Should I be using particle systems for this?

posted to: Emission

I need to recreate this image. I modeled a few variations of the crinkle paper and tried applying them as hair and having them as part of an emission. Two issues I'm running into: 1) The particles aren't stacking, and are running into each other and 2) I can't for the life of me figure out how the get them to land on TOP of the bottom plane without going through it if they are at an angle. I have the permeability on the plane collision set to 0. Should I be using a different technique for this, or am I just doing it wrong?

  • spikeyxxx replied

    This is an extremely difficult situation. You won't get a perfect result with a simulation. This is what I would do:

    Modelling the paper won't be a problem (make one, Displace Modifier, Global Coordinates, duplicate, Object > Transform > Randomize Transform).

    Set the ground plane and 'restrictor' to passive Rigid Bodies (set 'hollow cube' to Mesh!). (Not to Collision!)

    Set the paper to Active Rigid Bodies:

    Play with the settings (use Mesh!) and copy setttings to all the paper:

    Play the simulation untill you are more or less happy with the result:

    Might still need to manually move a few pieces...

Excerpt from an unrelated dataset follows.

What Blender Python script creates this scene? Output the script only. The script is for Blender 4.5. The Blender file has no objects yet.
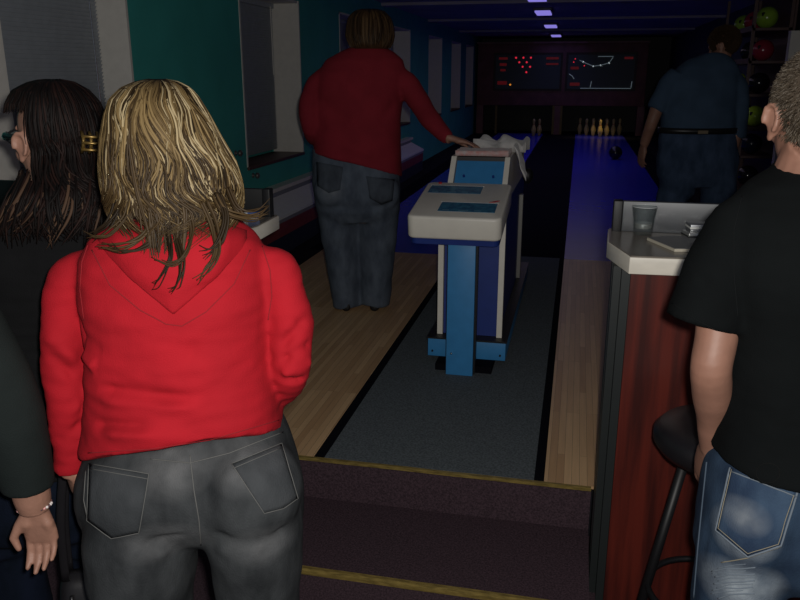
import bpy, bmesh, math, random
import numpy as np
from mathutils import Vector, Matrix, noise
from mathutils.bvhtree import BVHTree
random.seed(7); RNG = np.random.default_rng(7)
S = bpy.context.scene
COL = S.collection
V = Vector
# ------------------------------------------------------------------ camera numbers
F = 778.0; PITCH = math.radians(16.2); YAW = math.radians(12.6); H = 1.66
CY, SY = math.cos(YAW), math.sin(YAW); CP, SP = math.cos(PITCH), math.sin(PITCH)
LF = .29            # height of the lane floor above the lower floor

def hray(px, py):
    x = (px-400)/F; y = -(py-300)/F
    return V((x, CP+y*SP, -SP+y*CP))
def P(px, py, fw):               # point in heading frame (right, forward, z) at forward distance fw
    d = hray(px, py); d = d*(fw/d.y); return V((d.x, d.y, H+d.z))
def depth(py, fw):
    d = hray(400, py); return fw/d.y
def pxm(n, py, fw): return n*depth(py, fw)/F      # pixels -> metres there
def h2w(p): return V((p[0]*CY-p[1]*SY, p[0]*SY+p[1]*CY, p[2]))

# ------------------------------------------------------------------ materials
def srgb(r, g, b):
    f = lambda c: ((c/255)/12.92 if c/255 <= .04045 else (((c/255)+.055)/1.055)**2.4)
    return (f(r), f(g), f(b), 1)
MATS = {}
def mat(name, col, rough=.7, metal=0, spec=.5, noise_amt=0, noise_scale=20, stretch=(1,1,1), bump=0, bump_scale=200, emit=None, emit_s=0, col2=None, trans=0, coat=0, sheen=0, ramp=(.35,.65), attr=None):
    if name in MATS: return MATS[name]
    m = bpy.data.materials.new(name); m.use_nodes = True
    n = m.node_tree.nodes; l = m.node_tree.links
    b = n['Principled BSDF']
    b.inputs['Base Color'].default_value = col
    b.inputs['Roughness'].default_value = rough; b.inputs['Metallic'].default_value = metal
    b.inputs['Specular IOR Level'].default_value = spec
    b.inputs['Transmission Weight'].default_value = trans
    b.inputs['Coat Weight'].default_value = coat
    b.inputs['Sheen Weight'].default_value = sheen
    if emit: b.inputs['Emission Color'].default_value = emit; b.inputs['Emission Strength'].default_value = emit_s
    tc = n.new('ShaderNodeTexCoord'); mp = n.new('ShaderNodeMapping'); mp.inputs['Scale'].default_value = stretch
    l.new(tc.outputs['Object'], mp.inputs['Vector'])
    if attr:
        a = n.new('ShaderNodeAttribute'); a.attribute_name = attr
        l.new(a.outputs['Color'], b.inputs['Base Color'])
    elif noise_amt or col2:
        t = n.new('ShaderNodeTexNoise'); t.inputs['Scale'].default_value = noise_scale; t.inputs['Detail'].default_value = 5
        l.new(mp.outputs[0], t.inputs['Vector'])
        r = n.new('ShaderNodeValToRGB'); r.color_ramp.elements[0].position = ramp[0]; r.color_ramp.elements[1].position = ramp[1]
        if col2 is None:
            k = 1-noise_amt; col2 = (col[0]*k, col[1]*k, col[2]*k, 1)
        r.color_ramp.elements[0].color = col2; r.color_ramp.elements[1].color = col
        l.new(t.outputs['Fac'], r.inputs['Fac']); l.new(r.outputs['Color'], b.inputs['Base Color'])
    if bump:
        t2 = n.new('ShaderNodeTexNoise'); t2.inputs['Scale'].default_value = bump_scale; t2.inputs['Detail'].default_value = 3
        l.new(mp.outputs[0], t2.inputs['Vector'])
        bp = n.new('ShaderNodeBump'); bp.inputs['Strength'].default_value = bump; bp.inputs['Distance'].default_value = .004
        l.new(t2.outputs['Fac'], bp.inputs['Height']); l.new(bp.outputs['Normal'], b.inputs['Normal'])
    MATS[name] = m
    return m
def plank_mat(name, c1, c2, c3):
    m = bpy.data.materials.new(name); m.use_nodes = True
    n = m.node_tree.nodes; l = m.node_tree.links; b = n['Principled BSDF']
    tc = n.new('ShaderNodeTexCoord'); mp = n.new('ShaderNodeMapping'); mp.inputs['Rotation'].default_value = (0, 0, math.pi/2)
    l.new(tc.outputs['Object'], mp.inputs['Vector'])
    br = n.new('ShaderNodeTexBrick'); br.inputs['Scale'].default_value = 1; br.inputs['Brick Width'].default_value = .62; br.inputs['Row Height'].default_value = .027
    br.inputs['Mortar Size'].default_value = .0006; br.inputs['Color1'].default_value = c1; br.inputs['Color2'].default_value = c2; br.inputs['Mortar'].default_value = c3
    br.offset = .37; br.offset_frequency = 3; br.squash = 1
    l.new(mp.outputs[0], br.inputs['Vector'])
    t = n.new('ShaderNodeTexNoise'); t.inputs['Scale'].default_value = 6; t.inputs['Detail'].default_value = 6
    mp2 = n.new('ShaderNodeMapping'); mp2.inputs['Scale'].default_value = (14, .8, 1); l.new(tc.outputs['Object'], mp2.inputs['Vector']); l.new(mp2.outputs[0], t.inputs['Vector'])
    mx = n.new('ShaderNodeMix'); mx.data_type = 'RGBA'; mx.blend_type = 'MULTIPLY'; mx.inputs['Factor'].default_value = .5
    l.new(br.outputs['Color'], mx.inputs['A']); l.new(t.outputs['Color'], mx.inputs['B'])
    r = n.new('ShaderNodeValToRGB'); r.color_ramp.elements[0].color = (.55,.55,.55,1); r.color_ramp.elements[1].color = (1.2,1.2,1.2,1)
    l.new(t.outputs['Fac'], r.inputs['Fac']); l.new(r.outputs['Color'], mx.inputs['B'])
    l.new(mx.outputs['Result'], b.inputs['Base Color']); b.inputs['Roughness'].default_value = .35
    MATS[name] = m; return m

# ------------------------------------------------------------------ mesh collector
class MB:
    def __init__(s): s.v = []; s.f = []; s.c = []
    def add(s, vs, fs, c=None):
        o = len(s.v); s.v += [tuple(v) for v in vs]; s.f += [tuple(i+o for i in f) for f in fs]
        if c is not None: s.c += [c]*len(vs)
        return s
    def box(s, a, b):
        x0,y0,z0 = a; x1,y1,z1 = b
        return s.add([(x0,y0,z0),(x1,y0,z0),(x1,y1,z0),(x0,y1,z0),(x0,y0,z1),(x1,y0,z1),(x1,y1,z1),(x0,y1,z1)],
              [(0,3,2,1),(4,5,6,7),(0,1,5,4),(1,2,6,5),(2,3,7,6),(3,0,4,7)])
    def prism(s, poly, z0, z1):
        n = len(poly)
        return s.add([(x,y,z0) for x,y in poly]+[(x,y,z1) for x,y in poly],
              [tuple(range(n))[::-1], tuple(range(n,2*n))]+[(i,(i+1)%n,(i+1)%n+n,i+n) for i in range(n)])
    def prism_x(s, poly, x0, x1):      # poly in (y,z)
        n = len(poly)
        return s.add([(x0,y,z) for y,z in poly]+[(x1,y,z) for y,z in poly],
              [tuple(range(n)), tuple(range(n,2*n))[::-1]]+[(i,i+n,(i+1)%n+n,(i+1)%n) for i in range(n)])
    def rings(s, R, c=None, cap=True):
        n = len(R[0]); vs = [p for r in R for p in r]; fs = []
        for i in range(len(R)-1):
            for k in range(n):
                a = i*n+k; b = i*n+(k+1)%n
                fs.append((a,b,b+n,a+n))
        if cap:
            fs.append(tuple(range(n))[::-1]); fs.append(tuple(range((len(R)-1)*n, len(R)*n)))
        return s.add(vs, fs, c)
    def tube(s, pts, ra, rb=None, n=16, ref=(1,0,0), c=None, exp=2.0, smooth=0):
        pts = [V(p) for p in pts]; m = len(pts)
        if not hasattr(ra, '__len__'): ra = [ra]*m
        rb = ra if rb is None else (rb if hasattr(rb, '__len__') else [rb]*m)
        if smooth:
            pts, ra, rb = catmull(pts, ra, rb, smooth); m = len(pts)
        R = []; side = None; ref = V(ref)
        for i in range(m):
            t = (pts[min(i+1,m-1)]-pts[max(i-1,0)])
            if t.length < 1e-9: t = V((0,0,1))
            t.normalize()
            base = ref if side is None else side
            sd = base-t*base.dot(t)
            if sd.length < 1e-4: sd = V((0,1,0))-t*t.y
            sd.normalize(); side = sd; up = t.cross(sd)
            ring = []
            for k in range(n):
                a = 2*math.pi*k/n; ca, sa = math.cos(a), math.sin(a)
                e = 2/exp
                ring.append(pts[i]+sd*(ra[i]*math.copysign(abs(ca)**e, ca))+up*(rb[i]*math.copysign(abs(sa)**e, sa)))
            R.append(ring)
        return s.rings(R, c)
    def ell(s, c, r, rot=None, n=20, m=12):
        c = V(c); R = []
        rm = rot if rot is not None else Matrix.Identity(3)
        vs = [c+rm@V((0,0,-r[2]))]
        for j in range(1, m):
            ph = -math.pi/2+math.pi*j/m
            for k in range(n):
                a = 2*math.pi*k/n
                vs.append(c+rm@V((r[0]*math.cos(ph)*math.cos(a), r[1]*math.cos(ph)*math.sin(a), r[2]*math.sin(ph))))
        vs.append(c+rm@V((0,0,r[2]))); fs = []
        for k in range(n): fs.append((0, 1+(k+1)%n, 1+k))
        for j in range(m-2):
            for k in range(n):
                a = 1+j*n+k; b = 1+j*n+(k+1)%n; fs.append((a,b,b+n,a+n))
        L = len(vs)-1; o = 1+(m-2)*n
        for k in range(n): fs.append((L, o+k, o+(k+1)%n))
        return s.add(vs, fs)
    def lathe(s, prof, c=(0,0,0), n=32):
        R = [[(c[0]+r*math.cos(2*math.pi*k/n), c[1]+r*math.sin(2*math.pi*k/n), c[2]+z) for k in range(n)] for r,z in prof]
        return s.rings(R)
    def hring(s, spec, n=40, exp=2.3):
        """horizontal rings: (cx,cy,z,rx,ry,tiltx,tilty)"""
        R = []
        for q in spec:
            cx,cy,z,rx,ry = q[:5]; tx = q[5] if len(q)>5 else 0; ty = q[6] if len(q)>6 else 0
            ring = []
            for k in range(n):
                a = 2*math.pi*k/n; ca, sa = math.cos(a), math.sin(a); e = 2/exp
                ux = math.copysign(abs(ca)**e, ca); uy = math.copysign(abs(sa)**e, sa)
                ring.append(V((cx+rx*ux, cy+ry*uy, z+tx*ux+ty*uy)))
            R.append(ring)
        if R[0][0].z > R[-1][0].z: R = R[::-1]
        return s.rings(R)
    def build(s, name, m, parent=None, smooth=False, bevel=0, remesh=0, sm_it=4, disp=None, subsurf=0, loc=None):
        me = bpy.data.meshes.new(name); me.from_pydata(s.v, [], s.f)
        if s.c and len(s.c) == len(s.v):
            ca = me.color_attributes.new('tint', 'FLOAT_COLOR', 'POINT')
            ca.data.foreach_set('color', np.array(s.c, dtype=np.float32).ravel())
        bm = bmesh.new(); bm.from_mesh(me); bmesh.ops.recalc_face_normals(bm, faces=bm.faces[:]); bm.to_mesh(me); bm.free()
        o = bpy.data.objects.new(name, me); COL.objects.link(o)
        if remesh:
            r = o.modifiers.new('r','REMESH'); r.mode = 'VOXEL'; r.voxel_size = remesh
            if sm_it: q = o.modifiers.new('s','SMOOTH'); q.factor = .5; q.iterations = sm_it
        elif bevel:
            bv = o.modifiers.new('b','BEVEL'); bv.width = bevel; bv.segments = 3; bv.limit_method = 'ANGLE'; bv.angle_limit = math.radians(40)
        if subsurf:
            q = o.modifiers.new('ss','SUBSURF'); q.levels = subsurf; q.render_levels = subsurf
        if o.modifiers:
            bpy.context.view_layer.update()
            dg = bpy.context.evaluated_depsgraph_get(); ev = o.evaluated_get(dg)
            me2 = bpy.data.meshes.new_from_object(ev); o.modifiers.clear(); o.data = me2; bpy.data.meshes.remove(me); me = me2; me.name = name
        if disp:
            n_ = len(me.vertices); co = np.empty(n_*3, dtype=np.float32); no = np.empty(n_*3, dtype=np.float32)
            me.vertices.foreach_get('co', co); me.vertex_normals.foreach_get('vector', no)
            co = co.reshape(-1,3); no = no.reshape(-1,3)
            co = co+no*disp(co, no)[:,None]
            me.vertices.foreach_set('co', co.astype(np.float32).ravel()); me.update()
        me.materials.clear(); me.materials.append(m)
        if smooth or remesh or subsurf: me.polygons.foreach_set('use_smooth', [True]*len(me.polygons))
        if bevel and not smooth:
            me.polygons.foreach_set('use_smooth', [True]*len(me.polygons)); 
            try: me.set_sharp_from_angle(angle=math.radians(35))
            except Exception: pass
        if parent is not None: o.parent = parent
        if loc is not None: o.location = loc
        return o
def catmull(pts, ra, rb, k):
    P_, A, B = [], [], []
    n = len(pts)
    for i in range(n-1):
        p0,p1,p2,p3 = pts[max(i-1,0)],pts[i],pts[i+1],pts[min(i+2,n-1)]
        for j in range(k):
            t = j/k
            P_.append(.5*((2*p1)+(p2-p0)*t+(2*p0-5*p1+4*p2-p3)*t*t+(3*p1-p0-3*p2+p3)*t**3))
            u = t*t*(3-2*t); A.append(ra[i]*(1-u)+ra[i+1]*u); B.append(rb[i]*(1-u)+rb[i+1]*u)
    P_.append(pts[-1]); A.append(ra[-1]); B.append(rb[-1])
    return P_, A, B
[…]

    You will need to Bake to Keyframes, I think; to be able to move the paper.


  • Jonathan Lampel replied

    If you need everything to not intersect, then Spikey is right that rigid bodies would be the way to go. It'll be slow but at least it's accurate. If you don't mind some intersections then instead of using the floor as the emitter, model a lump that represents the space that you want the strands to take up and choose the volume of the object as the emission source instead of the surface. That will make it look like it's stacked! 

  • Carmela Zabala(carmelazabala) replied

    Thank you @jlampel & spikeyxxx! I ended up working with rigid bodies and it did the trick.